Caught between her loyalty toward the European Commission’s Vice-President Margrethe Vestager, who blocked the merger, and her loyalty toward the French Minister of Economic Affairs, who vehemently supported it, De Silva sided with Vestager.  In a September 2019 French Parliament hearing where I testified, De Silva disputed the French Economics Ministry’s allegations and backed the European Commission analysis. This didn’t bode well for her future as head of the French competition authority. French industrial policy matters more than any competition rules.

This hard lesson repeated itself with the recently announced merger of two major French TV channels, TF1 and M6. The broadcasters’ goal was to scale up and compete against video streaming services. But for de Silva, the “anti-Netflix” merger represented a threat to domestic competition.  She feared a French TV monopoly. Naturally, the French government expressed its concerns. De Silva’s downfall became inevitable.

French policymakers believe that aggressive enforcement of competition rules forcing companies to remain small is contrary to a sound industrial policy.  Their tech policy aims to scale down US tech companies in the vain hope of scaling up French tech companies — a misunderstanding that what hurts US tech companies hurts not only French consumers using their popular services, but also French tech entrepreneurs. As the French Ministry of Economic Affairs boasts in its promotional material about Digital France, French startups count five of the top twelve connected objects sold via the Apple Store in the United States. Aggressive app store regulation would inevitably hurt these dynamic French tech entrepreneurs.

The contradiction is unsustainable: digital innovation is not mystical communicating vessels where harming US tech companies equal benefiting French tech companies. On the contrary, French tech policy will lead to a lose-lose situation hurting consumers and companies on both sides of the Atlantic. We have seen this with the General Data Protection Regulation (GDPR), where large and small, American and European, companies are subject to prohibitively costly regulations.

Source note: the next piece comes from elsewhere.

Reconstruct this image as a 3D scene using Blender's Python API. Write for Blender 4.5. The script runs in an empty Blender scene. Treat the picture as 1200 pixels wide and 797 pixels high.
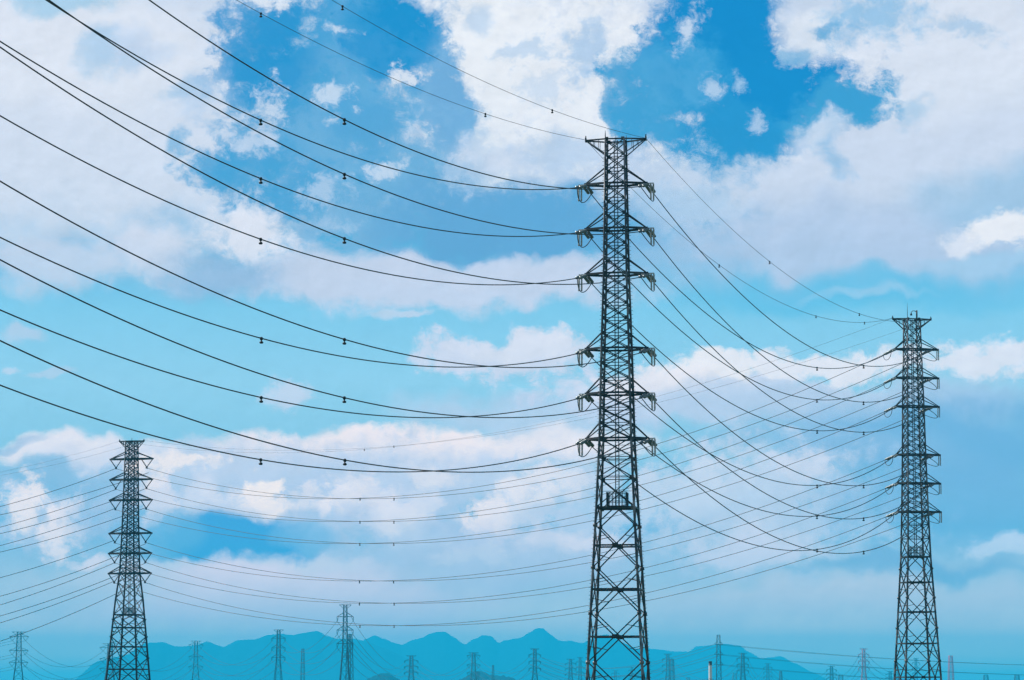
import bpy, bmesh, math, random
from mathutils import Vector, Matrix, noise as mnoise

C = bpy.context.scene
COL = C.collection
R = math.radians
random.seed(7)

# ------------------------------------------------------------------ camera
EYE = 12.0
PITCH = math.atan(413.5 / 3400.0)
cam_d = bpy.data.cameras.new('camera')
cam = bpy.data.objects.new('camera', cam_d)
COL.objects.link(cam)
cam.location = (0, 0, EYE)
cam.rotation_euler = (R(90) + PITCH, 0, 0)
cam_d.sensor_width = 36.0
cam_d.sensor_fit = 'HORIZONTAL'
cam_d.lens = 36.0 * 3400.0 / 1200.0
cam_d.clip_start = 0.5
cam_d.clip_end = 80000.0
C.camera = cam

# ------------------------------------------------------------------ exposure
vs = C.view_settings
vs.view_transform = 'Standard'
vs.look = 'None'
vs.exposure = 0.0
vs.gamma = 1.0
vs.use_curve_mapping = False
C.cycles.use_adaptive_sampling = True
C.cycles.adaptive_threshold = 0.015
C.cycles.adaptive_min_samples = 20
C.cycles.use_denoising = True
C.cycles.denoiser = 'OPENIMAGEDENOISE'
C.cycles.denoising_input_passes = 'RGB_ALBEDO_NORMAL'
C.cycles.volume_bounces = 8
C.cycles.max_bounces = 10
C.cycles.volume_step_rate = 1.0

# ------------------------------------------------------------------ sun
SUN_AZ, SUN_EL = R(-70), R(42)
sun_d = bpy.data.lights.new('sun', 'SUN')
sun_d.energy = 5.0
sun_d.angle = R(0.5)
sun_d.color = (1.0, 0.97, 0.92)
sun = bpy.data.objects.new('sun', sun_d)
COL.objects.link(sun)
sdir = Vector((math.sin(SUN_AZ) * math.cos(SUN_EL), math.cos(SUN_AZ) * math.cos(SUN_EL), math.sin(SUN_EL)))
sun.rotation_euler = sdir.to_track_quat('Z', 'Y').to_euler()

# ------------------------------------------------------------------ sky
def lin(c):
    out = []
    for v in c:
        v = v / 255.0
        out.append(v / 12.92 if v <= 0.04045 else ((v + 0.055) / 1.055) ** 2.4)
    return out

HAZE_DENSITY = 0.00009
HAZE_TOP = 580.0
HAZE_FAR = 30000.0
HAZE_GLOW = lin((20, 165, 212))     # what a long path through the haze looks like; the sky behind it is set brighter for it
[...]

Consumers enjoyed no substantial benefits except ticking boxes to accept cookies.

Digital protectionism leads to the second contradiction of the French tech policy. Strangely enough, given Chinese techno-authoritarianism,  French tech policy adopts this Gaullien dystopia of being “neutral” between the great powers of today – namely US tech companies and Chinese tech companies. This typical yet nonsensical French attitude and historical tendency to revert to de Gaulle’s idea of neutrality is neither sustainable in today’s world nor beneficial to France, given the reality of the tech industry.

The contradiction lies in the fact that France advocates for a stronger transatlantic tech partnership besides the dead-end of the Gaullien approach to tech policy.  One cannot have digital sovereignty and transatlantic partnership; one cannot have tech protectionism and a joint Western front on Chinese techno-authoritarianism and; one cannot equally despise US tech companies and Chinese tech companies and expect French tech companies to grow given Europe’s fragmented digital market.

These contradictions—praising local bigness while admonishing foreign bigness, practicing a dystopian Gaullien tech policy while calling for transatlantic partnership–are damaging for the West. Indeed, with an increasingly silent Germany, France’s tech policy will prove detrimental in determining overall future EU tech policy — hampering the creation of a much-needed transatlantic tech partnership.